Prompt →
Pictures do not belong in your copy. Repeat all the other data exactly.

begin

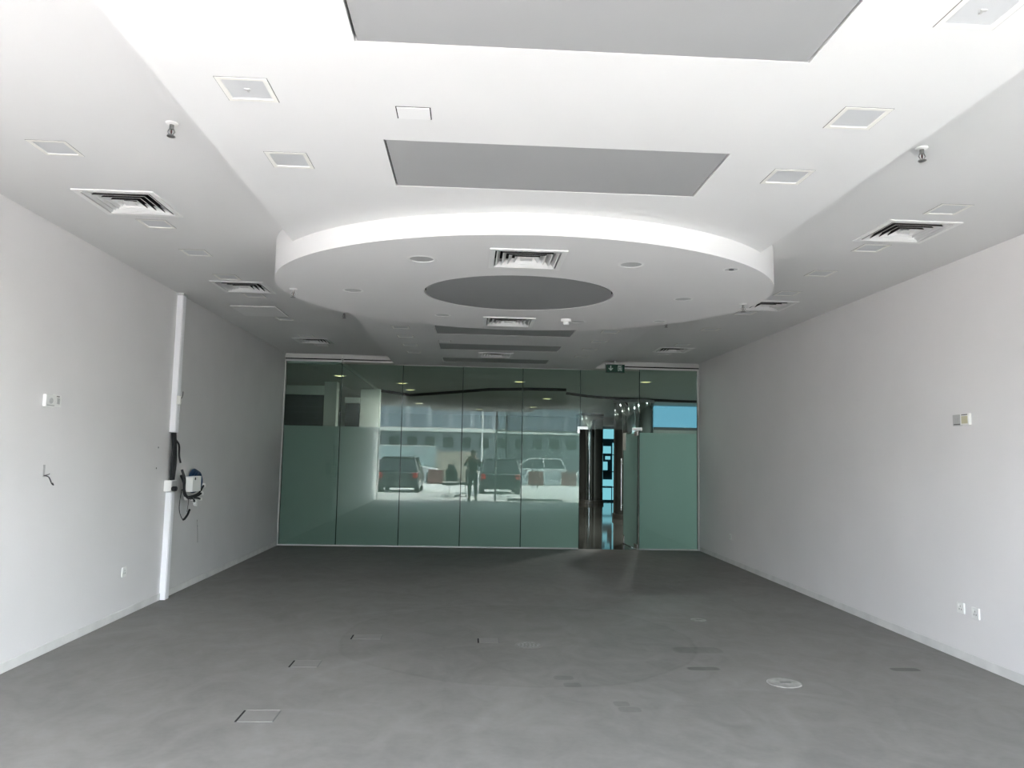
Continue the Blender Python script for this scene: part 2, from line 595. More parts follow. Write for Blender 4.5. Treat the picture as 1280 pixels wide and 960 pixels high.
o['label'] = 'grey oval panel set into the bulkhead'
bm = plate(bmesh.new(), loc(ell(E1[0], E1[1], E1[2] + .001, E1[3] + .001, 96)), [], .03, .04)
link_mesh('shadow_gap', bm, MT['gap'], bulk)

# grey panels in the strip
where = ['nearest the front, at the top edge of the picture', 'just in front of the oval bulkhead', 'right behind the oval bulkhead', 'second behind the oval bulkhead', 'farthest back, close to the glass wall']
for (x0, x1, y0, y1), w in zip(PANELS, where):
    t = thing('ceiling_panel', 'long grey rectangular panel set in the dropped ceiling strip, ' + w, 'ceiling panel', ((x0 + x1) / 2, (y0 + y1) / 2, HS), 0, 'grey panels in the ceiling strip')
    hx, hy = (x1 - x0) / 2, (y1 - y0) / 2
    link_mesh('panel_face', bx(-hx + .011, hx - .011, -hy + .004, hy - .006, .001, .02), MT['grey'], t)
    link_mesh('shadow_gap', bx(-hx + .0005, hx - .0005, -hy + .0005, hy - .0005, .03, .045), MT['gap'], t)


# ------------------------------------------------------------------ ceiling fittings
def make_square_light(label, loc_, group):
    t = thing('square_downlight', label, 'ceiling light', loc_, 0, group)
    bm = sq_frame(bmesh.new(), .106, .086, -.0025, 0)
    sq_frame(bm, .089, .086, 0, .02)
    link_mesh('frame', bm, MT['lampframe'], t)
    link_mesh('diffuser', bx(-.086, .086, -.086, .086, .002, .012), MT['diffuser'], t)
    link_mesh('shadow_gap', sq_frame(bmesh.new(), .1085, .106, -.001, 0), MT['dgrey'], t)
    return t


ordn = ['first', 'second', 'third', 'fourth', 'fifth', 'sixth', 'seventh', 'eighth']
proto = None


def place_light(x, y, z, label, group):
    global proto
    if proto is None:
        proto = make_square_light(label, (x, y, z), group)
    else:
        return dup(proto, (x, y, z), label, group=group)
    return proto


sl = ['left of the front grey panel, at the top edge', 'first fully visible on the left of the strip', 'left of the second grey panel',
      'cut by the top right picture corner', 'large on the right of the strip between two grey panels', 'right of the second grey panel']
for (x, y), w in zip(strip_lights[:6], sl):
    t = place_light(x, y, HS, 'square downlight with cream frame, ' + w, 'square downlights in the ceiling strip')
for x, y in (strip_lights[1], strip_lights[3]):                      # the catch shows in two of them
    t = [o for o in C.objects if o.name.startswith('square_downlight') and abs(o.location.x - x) < .001 and abs(o.location.y - y) < .001][0]
    bm = bmesh.new()
    box(bm, -.012, .012, -.006, .006, -.001, .002)
    box(bm, -.004, .004, -.004, .020, -.002, .002)
    link_mesh('catch', bm, MT['mgrey'], t)
for i, (x, y) in enumerate(strip_lights[6:]):
    place_light(x, y, HS, 'small square downlight behind the oval bulkhead, %s in %s row' % (ordn[i % 4], 'left' if i < 4 else 'right'), 'square downlights in the ceiling strip')
for i, (x, y) in enumerate(left_lights):
    place_light(x, y, H, 'square downlight on the left side ceiling, %s from the front' % ordn[i], 'square downlights on the side ceilings')
for i, (x, y) in enumerate(right_lights):
    place_light(x, y, H, 'square downlight on the right side ceiling, %s from the front' % ordn[i], 'square downlights on the side ceilings')


def make_vent(label, loc_, group):
    t = thing('ceiling_vent', label, 'air vent', loc_, 0, group)
    bm = sq_frame(bmesh.new(), VENT_H, .225, -.008, 0)
    sq_frame(bm, .229, .225, 0, .06)
    link_mesh('frame', bm, MT['vent'], t)
    for k, r in enumerate((.215, .172, .129, .086)):
        bm = bmesh.new()
        a = [(-1, -1), (1, -1), (1, 1), (-1, 1)]
        lo = [bm.verts.new((sx * r, sy * r, -.006)) for sx, sy in a]
        lo2 = [bm.verts.new((sx * (r - .006), sy * (r - .006), -.006)) for sx, sy in a]
        lo3 = [bm.verts.new((sx * (r - .001), sy * (r - .001), .000)) for sx, sy in a]
        hi = [bm.verts.new((sx * (r - .030), sy * (r - .030), .030)) for sx, sy in a]
        hi2 = [bm.verts.new((sx * (r - .026), sy * (r - .026), .033)) for sx, sy in a]
        for i in range(4):
            j = (i + 1) % 4
            bm.faces.new((lo[i], lo[j], lo2[j], lo2[i]))
            bm.faces.new((lo2[i], lo2[j], hi[j], hi[i]))
            bm.faces.new((hi[i], hi[j], hi2[j], hi2[i]))
            bm.faces.new((hi2[i], hi2[j], lo3[j], lo3[i]))
            bm.faces.new((lo3[i], lo3[j], lo[j], lo[i]))
        lv = link_mesh('louver', bm, MT['vent'], t)
        lv.data.materials.append(MT['gap'])
        for p in lv.data.polygons:
            if p.normal.z > .1:
                p.material_index = 1                                  # matt black backs
    link_mesh('centre_plate', bx(-.04, .04, -.04, .04, -.004, 0.0), MT['vent'], t)
    link_mesh('backing', bx(-.225, .225, -.225, .225, .058, .068), MT['gap'], t)
    return t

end

Task output →
Continue the Blender Python script for this scene: part 2, from line 595. More parts follow. Write for Blender 4.5. Treat the picture as 1280 pixels wide and 960 pixels high.
o['label'] = 'grey oval panel set into the bulkhead'
bm = plate(bmesh.new(), loc(ell(E1[0], E1[1], E1[2] + .001, E1[3] + .001, 96)), [], .03, .04)
link_mesh('shadow_gap', bm, MT['gap'], bulk)

# grey panels in the strip
where = ['nearest the front, at the top edge of the picture', 'just in front of the oval bulkhead', 'right behind the oval bulkhead', 'second behind the oval bulkhead', 'farthest back, close to the glass wall']
for (x0, x1, y0, y1), w in zip(PANELS, where):
    t = thing('ceiling_panel', 'long grey rectangular panel set in the dropped ceiling strip, ' + w, 'ceiling panel', ((x0 + x1) / 2, (y0 + y1) / 2, HS), 0, 'grey panels in the ceiling strip')
    hx, hy = (x1 - x0) / 2, (y1 - y0) / 2
    link_mesh('panel_face', bx(-hx + .011, hx - .011, -hy + .004, hy - .006, .001, .02), MT['grey'], t)
    link_mesh('shadow_gap', bx(-hx + .0005, hx - .0005, -hy + .0005, hy - .0005, .03, .045), MT['gap'], t)


# ------------------------------------------------------------------ ceiling fittings
def make_square_light(label, loc_, group):
    t = thing('square_downlight', label, 'ceiling light', loc_, 0, group)
    bm = sq_frame(bmesh.new(), .106, .086, -.0025, 0)
    sq_frame(bm, .089, .086, 0, .02)
    link_mesh('frame', bm, MT['lampframe'], t)
    link_mesh('diffuser', bx(-.086, .086, -.086, .086, .002, .012), MT['diffuser'], t)
    link_mesh('shadow_gap', sq_frame(bmesh.new(), .1085, .106, -.001, 0), MT['dgrey'], t)
    return t


ordn = ['first', 'second', 'third', 'fourth', 'fifth', 'sixth', 'seventh', 'eighth']
proto = None


def place_light(x, y, z, label, group):
    global proto
    if proto is None:
        proto = make_square_light(label, (x, y, z), group)
    else:
        return dup(proto, (x, y, z), label, group=group)
    return proto


sl = ['left of the front grey panel, at the top edge', 'first fully visible on the left of the strip', 'left of the second grey panel',
      'cut by the top right picture corner', 'large on the right of the strip between two grey panels', 'right of the second grey panel']
for (x, y), w in zip(strip_lights[:6], sl):
    t = place_light(x, y, HS, 'square downlight with cream frame, ' + w, 'square downlights in the ceiling strip')
for x, y in (strip_lights[1], strip_lights[3]):                      # the catch shows in two of them
    t = [o for o in C.objects if o.name.startswith('square_downlight') and abs(o.location.x - x) < .001 and abs(o.location.y - y) < .001][0]
    bm = bmesh.new()
    box(bm, -.012, .012, -.006, .006, -.001, .002)
    box(bm, -.004, .004, -.004, .020, -.002, .002)
    link_mesh('catch', bm, MT['mgrey'], t)
for i, (x, y) in enumerate(strip_lights[6:]):
    place_light(x, y, HS, 'small square downlight behind the oval bulkhead, %s in %s row' % (ordn[i % 4], 'left' if i < 4 else 'right'), 'square downlights in the ceiling strip')
for i, (x, y) in enumerate(left_lights):
    place_light(x, y, H, 'square downlight on the left side ceiling, %s from the front' % ordn[i], 'square downlights on the side ceilings')
for i, (x, y) in enumerate(right_lights):
    place_light(x, y, H, 'square downlight on the right side ceiling, %s from the front' % ordn[i], 'square downlights on the side ceilings')


def make_vent(label, loc_, group):
    t = thing('ceiling_vent', label, 'air vent', loc_, 0, group)
    bm = sq_frame(bmesh.new(), VENT_H, .225, -.008, 0)
    sq_frame(bm, .229, .225, 0, .06)
    link_mesh('frame', bm, MT['vent'], t)
    for k, r in enumerate((.215, .172, .129, .086)):
        bm = bmesh.new()
        a = [(-1, -1), (1, -1), (1, 1), (-1, 1)]
        lo = [bm.verts.new((sx * r, sy * r, -.006)) for sx, sy in a]
        lo2 = [bm.verts.new((sx * (r - .006), sy * (r - .006), -.006)) for sx, sy in a]
        lo3 = [bm.verts.new((sx * (r - .001), sy * (r - .001), .000)) for sx, sy in a]
        hi = [bm.verts.new((sx * (r - .030), sy * (r - .030), .030)) for sx, sy in a]
        hi2 = [bm.verts.new((sx * (r - .026), sy * (r - .026), .033)) for sx, sy in a]
        for i in range(4):
            j = (i + 1) % 4
            bm.faces.new((lo[i], lo[j], lo2[j], lo2[i]))
            bm.faces.new((lo2[i], lo2[j], hi[j], hi[i]))
            bm.faces.new((hi[i], hi[j], hi2[j], hi2[i]))
            bm.faces.new((hi2[i], hi2[j], lo3[j], lo3[i]))
            bm.faces.new((lo3[i], lo3[j], lo[j], lo[i]))
        lv = link_mesh('louver', bm, MT['vent'], t)
        lv.data.materials.append(MT['gap'])
        for p in lv.data.polygons:
            if p.normal.z > .1:
                p.material_index = 1                                  # matt black backs
    link_mesh('centre_plate', bx(-.04, .04, -.04, .04, -.004, 0.0), MT['vent'], t)
    link_mesh('backing', bx(-.225, .225, -.225, .225, .058, .068), MT['gap'], t)
    return t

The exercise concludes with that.